* RAW DATA
____

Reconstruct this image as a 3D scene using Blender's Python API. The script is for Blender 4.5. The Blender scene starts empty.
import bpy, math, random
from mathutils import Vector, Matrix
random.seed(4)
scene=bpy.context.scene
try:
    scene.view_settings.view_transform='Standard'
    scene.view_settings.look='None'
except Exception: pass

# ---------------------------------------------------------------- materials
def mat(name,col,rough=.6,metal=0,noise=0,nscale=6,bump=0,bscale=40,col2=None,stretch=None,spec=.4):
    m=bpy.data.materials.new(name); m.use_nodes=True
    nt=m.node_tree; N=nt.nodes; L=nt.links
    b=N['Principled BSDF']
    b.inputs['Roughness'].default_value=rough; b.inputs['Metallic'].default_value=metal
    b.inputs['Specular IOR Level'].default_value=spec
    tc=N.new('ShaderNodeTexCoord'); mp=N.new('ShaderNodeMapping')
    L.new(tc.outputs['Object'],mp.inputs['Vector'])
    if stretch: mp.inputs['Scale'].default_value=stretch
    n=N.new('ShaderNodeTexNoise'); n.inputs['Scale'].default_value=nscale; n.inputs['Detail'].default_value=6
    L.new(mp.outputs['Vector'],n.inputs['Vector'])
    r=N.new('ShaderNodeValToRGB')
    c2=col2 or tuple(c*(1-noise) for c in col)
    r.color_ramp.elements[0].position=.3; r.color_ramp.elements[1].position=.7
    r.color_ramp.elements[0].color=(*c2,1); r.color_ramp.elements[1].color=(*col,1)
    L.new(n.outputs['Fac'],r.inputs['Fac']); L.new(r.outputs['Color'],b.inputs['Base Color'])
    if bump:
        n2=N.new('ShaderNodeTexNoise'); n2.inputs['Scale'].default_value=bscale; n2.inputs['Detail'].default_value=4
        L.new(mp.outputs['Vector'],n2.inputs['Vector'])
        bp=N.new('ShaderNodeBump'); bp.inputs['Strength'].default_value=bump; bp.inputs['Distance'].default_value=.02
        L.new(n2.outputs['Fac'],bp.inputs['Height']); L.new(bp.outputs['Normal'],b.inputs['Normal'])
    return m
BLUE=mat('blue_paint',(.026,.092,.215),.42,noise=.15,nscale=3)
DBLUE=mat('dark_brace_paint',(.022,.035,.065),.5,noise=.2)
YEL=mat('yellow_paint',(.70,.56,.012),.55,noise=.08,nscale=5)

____

* THE EXERCISE
Retype the data exactly as given.

* COMPLETE ANSWER
Reconstruct this image as a 3D scene using Blender's Python API. The script is for Blender 4.5. The Blender scene starts empty.
import bpy, math, random
from mathutils import Vector, Matrix
random.seed(4)
scene=bpy.context.scene
try:
    scene.view_settings.view_transform='Standard'
    scene.view_settings.look='None'
except Exception: pass

# ---------------------------------------------------------------- materials
def mat(name,col,rough=.6,metal=0,noise=0,nscale=6,bump=0,bscale=40,col2=None,stretch=None,spec=.4):
    m=bpy.data.materials.new(name); m.use_nodes=True
    nt=m.node_tree; N=nt.nodes; L=nt.links
    b=N['Principled BSDF']
    b.inputs['Roughness'].default_value=rough; b.inputs['Metallic'].default_value=metal
    b.inputs['Specular IOR Level'].default_value=spec
    tc=N.new('ShaderNodeTexCoord'); mp=N.new('ShaderNodeMapping')
    L.new(tc.outputs['Object'],mp.inputs['Vector'])
    if stretch: mp.inputs['Scale'].default_value=stretch
    n=N.new('ShaderNodeTexNoise'); n.inputs['Scale'].default_value=nscale; n.inputs['Detail'].default_value=6
    L.new(mp.outputs['Vector'],n.inputs['Vector'])
    r=N.new('ShaderNodeValToRGB')
    c2=col2 or tuple(c*(1-noise) for c in col)
    r.color_ramp.elements[0].position=.3; r.color_ramp.elements[1].position=.7
    r.color_ramp.elements[0].color=(*c2,1); r.color_ramp.elements[1].color=(*col,1)
    L.new(n.outputs['Fac'],r.inputs['Fac']); L.new(r.outputs['Color'],b.inputs['Base Color'])
    if bump:
        n2=N.new('ShaderNodeTexNoise'); n2.inputs['Scale'].default_value=bscale; n2.inputs['Detail'].default_value=4
        L.new(mp.outputs['Vector'],n2.inputs['Vector'])
        bp=N.new('ShaderNodeBump'); bp.inputs['Strength'].default_value=bump; bp.inputs['Distance'].default_value=.02
        L.new(n2.outputs['Fac'],bp.inputs['Height']); L.new(bp.outputs['Normal'],b.inputs['Normal'])
    return m
BLUE=mat('blue_paint',(.026,.092,.215),.42,noise=.15,nscale=3)
DBLUE=mat('dark_brace_paint',(.022,.035,.065),.5,noise=.2)
YEL=mat('yellow_paint',(.70,.56,.012),.55,noise=.08,nscale=5)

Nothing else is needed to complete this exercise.